I don't just advocate floating 49% but a complete sale of all government owned companies. After Mighty River Power the government plans to float 49% of two more power companies, there was to be a third Solid Energy (a coal miner) but through bad management almost collapsed over the last year (the former CEO under which this happened lives a dozen houses down from me). I would also advocate for the sale of NZ Post and the governments shares in Auckland Airport and Air New Zealand as well as any other government companies.

I would just like to get some academic writing on the benefits of assets being in private ownership vs. public ownership. I know some of the benefits are better access to capital markets for raising funds for investment in expansion, more efficiency and more competition.

 

Posted

... I know some of the benefits are better access to capital markets for raising funds for investment in expansion ...

Hmm, I'm not sure about that. The market generally loves government-guaranteed repayments, so a bond issue by a government utility is generally well-subscribed. Most western countries have at one time or another financed large government infrastructure projects by issuing bonds.

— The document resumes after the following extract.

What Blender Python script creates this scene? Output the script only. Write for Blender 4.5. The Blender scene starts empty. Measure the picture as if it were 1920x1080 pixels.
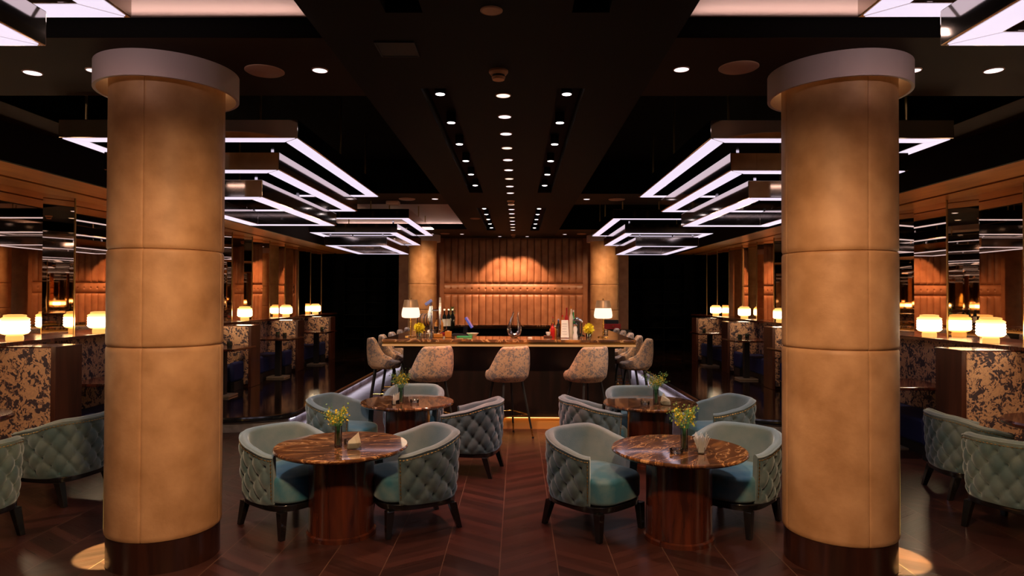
import bpy, math, random
from mathutils import Vector, Matrix, Euler
random.seed(7)
R = math.radians
sc = bpy.context.scene
COL = sc.collection

# ------------------------------------------------------------------ camera
cam_d = bpy.data.cameras.new('camera'); cam = bpy.data.objects.new('camera', cam_d); COL.objects.link(cam)
cam_d.lens = 36*1250/1920; cam_d.sensor_width = 36; cam_d.clip_start = 0.05; cam_d.clip_end = 100
CX, CZ = 0.115, 1.75
m = Matrix.Rotation(R(0.504), 4, 'Z') @ Matrix.Rotation(R(90+0.733), 4, 'X') @ Matrix.Rotation(R(0.18), 4, 'Z')
cam.matrix_world = Matrix.Translation((CX, 0, CZ)) @ m
sc.camera = cam
# ------------------------------------------------------------------ world, exposure
w = bpy.data.worlds.new('world'); sc.world = w; w.use_nodes = True
w.node_tree.nodes['Background'].inputs[0].default_value = (0.10, 0.05, 0.03, 1)
w.node_tree.nodes['Background'].inputs[1].default_value = 0.02
sc.view_settings.view_transform = 'Standard'; sc.view_settings.look = 'None'
sc.view_settings.exposure = 0.42; sc.view_settings.gamma = 1.0; sc.view_settings.use_curve_mapping = False
sc.cycles.use_denoising = True
sc.cycles.caustics_reflective = False; sc.cycles.caustics_refractive = False
sc.cycles.sample_clamp_indirect = 3.0
sc.cycles.max_bounces = 8; sc.cycles.diffuse_bounces = 3; sc.cycles.glossy_bounces = 5
sc.cycles.transmission_bounces = 6; sc.cycles.transparent_max_bounces = 8

WARM = (1.0, 0.52, 0.20); WARM2 = (1.0, 0.66, 0.36); COOL = (0.97, 0.90, 1.0)
def spot(loc, target, power, size=40, blend=.5, col=WARM2, rad=.04):
    d = bpy.data.lights.new('spot_light', 'SPOT'); d.energy = power; d.spot_size = R(size); d.spot_blend = blend
    d.color = col; d.shadow_soft_size = rad
    o = bpy.data.objects.new('spot_light', d); COL.objects.link(o); o.location = loc
    o.rotation_euler = (Vector(target)-Vector(loc)).to_track_quat('-Z', 'Y').to_euler()
    return o
# downlights of the room, and added spots that have no fixture
for s in (-1, 1):
    spot((s*2.83, 4.50, 3.24), (s*2.57, 4.54, 0), 4200, 10.5, .15, (1, 1, .40), .012)      # pool beside each near column
    spot((s*0.49, 1.6, 3.30), (s*2.2, 4.4, 1.0), 400, 62, .8, (1, .61, .32), .14)       # added warm wash on near columns, from out of view
    spot((s*1.3, 2.6, 3.25), (s*2.2, 4.4, 0.7), 26, 60, .9, (1, .62, .33), .14)
    spot((s*0.345, 16.45, 3.25), (s*0.15, 17.3, 1.3), 150, 75, .35, (1, .60, .34), .03)      # leather wall pools
    spot((s*1.0, 16.2, 3.25), (s*1.0, 17.3, 1.0), 40, 60, .6, (1, .56, .28), .03)
    spot((s*1.9, 15.0, 3.25), (s*2.27, 16.4, 1.3), 170, 95, 1, (1, .58, .30), .04)      # far columns
    spot((s*1.22, 4.45, 3.25), (s*1.22, 4.6, 0), 40, 50, .6, WARM2, .03)
    for y in (5.09, 6.77, 8.44, 11.7, 13.4):
        spot((s*0.48, y, 3.24), (s*0.48, y+.25, 0), 75, 66, .7, (1, .50, .34), .03)
    spot((s*2.3, 2.4, 3.2), (s*2.27, 4.1, 3.12), 16, 70, .9, (1, .76, .74), .05)          # added spot brightening the collar, no fixture there
    for y in (1.2, 5.6, 7.9, 10.9, 13.2):                                                # added cool spots topping up the light of the chandeliers
        spot((s*2.30, y, 2.55), (s*1.25, y, 0), 38, 112, 1, (.90, .90, 1.0), .10)
for s in (-1, 1):                                                                        # added warm spots brightening the booths, no fixtures in the soffit
    for y in (5.2, 7.85, 10.25, 12.65, 15.0, 17.4):
        spot((s*4.70, y, 2.90), (s*4.98, y+.3, .9), 42, 96, .9, (1, .60, .32), .06)
for y in (6.2, 8.0, 9.4):
    spot((0, y, 3.25), (0, y, 0), 120, 60, .8, (1, .30, .24), .05)
for x in (-1, 0, 1): spot((x*1.0, 6.9, 3.25), (x*1.0, 8.6, .95), 190, 46, .8, (1, .66, .40), .05)  # added spots brightening the front stools, no fixtures overhead
for x in (-1, 1): spot((x*.9, 9.5, 3.25), (x*1.9, 10.8, .9), 190, 60, .8, (1, .66, .40), .05)  # added likewise for the side stools

# ------------------------------------------------------------------ helpers
def tag(o, label=None, cat=None, group=None, kind=None):
    if label: o['label'] = label
    if cat: o['category'] = cat
    if group: o['group'] = group
    if kind: o['kind'] = kind
    return o
def thing(name, loc=(0, 0, 0), rz=0, label=None, cat=None, group=None):
    o = bpy.data.objects.new(name, None); COL.objects.link(o); o.empty_display_size = .1
    o.location = loc; o.rotation_euler = (0, 0, rz)
    return tag(o, label, cat, group)
class MB:
    def __init__(s): s.v = []; s.f = []
    def add(s, vs, fs):
        n = len(s.v); s.v += [tuple(a) for a in vs]; s.f += [tuple(i+n for i in f) for f in fs]; return s
    def box(s, x0, x1, y0, y1, z0, z1):
        vs = [(x, y, z) for z in (z0, z1) for y in (y0, y1) for x in (x0, x1)]
        return s.add(vs, [(0,2,3,1),(4,5,7,6),(0,1,5,4),(2,6,7,3),(0,4,6,2),(1,3,7,5)])
    def lathe(s, prof, c=(0,0,0), n=32, cap0=True, cap1=True, a0=0, a1=360, ex=1.0):
        full = abs(a1-a0) >= 360
        k = n if full else n+1
        vs = []
        for r, z in prof:
            for i in range(k):
                a = R(a0+(a1-a0)*i/n); vs.append((c[0]+r*math.cos(a), c[1]+r*math.sin(a), c[2]+z))
        fs = []
        for j in range(len(prof)-1):
            for i in range(n):
                i2 = (i+1) % k
                fs.append((j*k+i, j*k+i2, (j+1)*k+i2, (j+1)*k+i))
        if full and cap0: fs.append(tuple(range(k))[::-1])
        if full and cap1: fs.append(tuple((len(prof)-1)*k+i for i in range(k)))
        return s.add(vs, fs)
    def cyl(s, p0, p1, r0, r1=None, n=12, cap=True):
        r1 = r0 if r1 is None else r1
        p0 = Vector(p0); p1 = Vector(p1); d = (p1-p0).normalized()
        u = d.orthogonal().normalized(); v = d.cross(u)
        vs = []
        for p, r in ((p0, r0), (p1, r1)):
            for i in range(n):
                a = 2*math.pi*i/n; vs.append(p+u*(r*math.cos(a))+v*(r*math.sin(a)))
        fs = [(i, (i+1) % n, n+(i+1) % n, n+i) for i in range(n)]
        if cap: fs += [tuple(range(n))[::-1], tuple(range(n, 2*n))]
        return s.add(vs, fs)
    def tube(s, pts, r, n=8, closed=False):
        pts = [Vector(p) for p in pts]; k = len(pts); rs = r if isinstance(r, (list, tuple)) else [r]*k
        vs = []; pu = None
        for i, p in enumerate(pts):
            a = pts[(i-1) % k] if (closed or i) else p; b = pts[(i+1) % k] if (closed or i < k-1) else p
            d = (b-a).normalized()
            u = d.orthogonal().normalized() if pu is None else (pu-d*pu.dot(d)).normalized()
            pu = u; v = d.cross(u)
            for j in range(n):
                t = 2*math.pi*j/n; vs.append(p+u*(rs[i]*math.cos(t))+v*(rs[i]*math.sin(t)))
        fs = []
        for i in range(k if closed else k-1):
            i2 = (i+1) % k
            for j in range(n): fs.append((i*n+j, i*n+(j+1) % n, i2*n+(j+1) % n, i2*n+j))
        if not closed: fs += [tuple(range(n))[::-1], tuple((k-1)*n+j for j in range(n))]
        return s.add(vs, fs)
    def prism(s, poly, z0, z1):
        n = len(poly)
        vs = [(x, y, z0) for x, y in poly]+[(x, y, z1) for x, y in poly]
        return s.add(vs, [tuple(range(n))[::-1], tuple(range(n, 2*n))]+[(i, (i+1) % n, n+(i+1) % n, n+i) for i in range(n)])
    def grid(s, rows, closed=False):
        k = len(rows[0]); vs = [p for r_ in rows for p in r_]; fs = []
        for j in range(len(rows)-1):
            for i in range(k if closed else k-1):
                i2 = (i+1) % k; fs.append((j*k+i, j*k+i2, (j+1)*k+i2, (j+1)*k+i))
        return s.add(vs, fs)
    def blob(s, c, rx, ry, rz, n=12, ez=1.0):
        rows = []
        for j in range(1, n//2):
            t = math.pi*j/(n//2); rows.append([(c[0]+rx*math.sin(t)*math.cos(2*math.pi*i/n), c[1]+ry*math.sin(t)*math.sin(2*math.pi*i/n), c[2]-rz*math.cos(t)) for i in range(n)])
        k0 = len(s.v); s.grid(rows, True)
        s.v.append((c[0], c[1], c[2]-rz)); s.v.append((c[0], c[1], c[2]+rz)); b = len(s.v)-2; L = k0+(len(rows)-1)*n
        for i in range(n): s.f.append((b, k0+(i+1) % n, k0+i)); s.f.append((b+1, L+i, L+(i+1) % n))
        return s
    def build(s, name, mat, parent=None, smooth=True, bev=0, ang=35, fix=True):
        me = bpy.data.meshes.new(name); me.from_pydata(s.v, [], s.f)
        if fix:
            import bmesh
            b = bmesh.new(); b.from_mesh(me); bmesh.ops.recalc_face_normals(b, faces=b.faces); b.to_mesh(me); b.free()
        me.materials.append(mat)
        if smooth:
            me.polygons.foreach_set('use_smooth', [True]*len(me.polygons)); me.set_sharp_from_angle(angle=R(ang))
        o = bpy.data.objects.new(name, me); COL.objects.link(o)
        if parent: o.parent = parent
        if bev:
            b = o.modifiers.new('bevel', 'BEVEL'); b.width = bev; b.segments = 2; b.limit_method = 'ANGLE'; b.angle_limit = R(40)
        return o
def kids(o): return [c for c in bpy.data.objects if c.parent == o]
def copy_tree(o, parent=None, ch=None):
    if ch is None:
        ch = {}
        for c in bpy.data.objects:
            if c.parent: ch.setdefault(c.parent.name, []).append(c)
    n = o.copy(); COL.objects.link(n)
    if parent: n.parent = parent
    for c in ch.get(o.name, []): copy_tree(c, n, ch)
    return n
ORD = ['first','second','third','fourth','fifth','sixth','seventh','eighth','ninth','tenth','eleventh','twelfth','thirteenth','fourteenth','fifteenth','sixteenth','seventeenth','eighteenth','nineteenth','twentieth']
ORD += ['twenty-'+q for q in ORD[:9]]+['thirtieth']+['thirty-'+q for q in ORD[:9]]+['fortieth']+['forty-'+q for q in ORD[:9]]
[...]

The primary economic advantage from selling a state-owned company is due to the funds raised by the sale. This enables the government to either reduce taxation or to reduce its debt (and therefore the interest that it must pay on its debt). The reduction of the burden on the taxpayer enables all of the businesses in the productive sector to prosper more.

"More efficiency and more competition" should be a benefit of the sale of a state-owned company. However, it rarely works that way. In order to get the highest price for the state-owned company, the government generally makes sure that, even in private hands, the company will have the same kind of monopoly or part-monopoly position that it experienced as a state-owned company.